Because he wasn’t asked, at no point does Mr. Johnson raise the broader implications of the Ukraine episode for Mr. Trump’s foreign policy—but we will.
We will in no small part because the Pelosi-Schiff impeachment project reveals what has gone so badly wrong in Washington. The “resistance” has degraded into an endless personal vendetta between Mr. Trump, Democrats and the media. The rest of us are onlookers to what looks like a blood feud between families in 13th-century Italy.
The impeachment diverts attention from a more important issue that sits beneath the Ukraine narrative—to wit, Mr. Trump’s distant, increasingly isolationist attitude toward the world. No matter which global problem involves already existing U.S. interests, his common denominator is to back off and let it fester.

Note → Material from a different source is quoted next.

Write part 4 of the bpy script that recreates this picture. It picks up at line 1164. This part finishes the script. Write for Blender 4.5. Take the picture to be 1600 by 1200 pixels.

Ambassador Gordon Sondland’s Wednesday testimony makes clear that helping Ukraine defend itself was the point of all this internal effort. That was settled Trump administration policy until Mr. Trump took to obsessing over Ukraine’s alleged involvement in the 2016 U.S. presidential campaign. Then he began telling everyone: “They are all corrupt. They are all terrible people. I don’t want to spend any time with that.”
Hong Kong is in a grand rebellion against being subsumed inside a Communist Party model that has controlled China since 1949. But Mr. Trump has said little more about this historic struggle than, “I’m sure they’ll be able to work it out.”
As to the imperative of getting a trade deal with China, Ronald Reagan negotiated over nuclear missiles with Russia while simultaneously saying, “Mr. Gorbachev, tear down this wall.” Thirty years ago this month the Berlin Wall fell, freeing millions.
Mr. Trump’s foreign policy—as it has evolved, and despite the sort of heroic efforts we now know administration officials made on behalf of Ukraine—has become more Rand Paul than Ronald Reagan.
The Ukraine episode should be a pretext for an election-year debate about the U.S. role in the world. Instead, with all of Washington complicit, it’s a political kangaroo.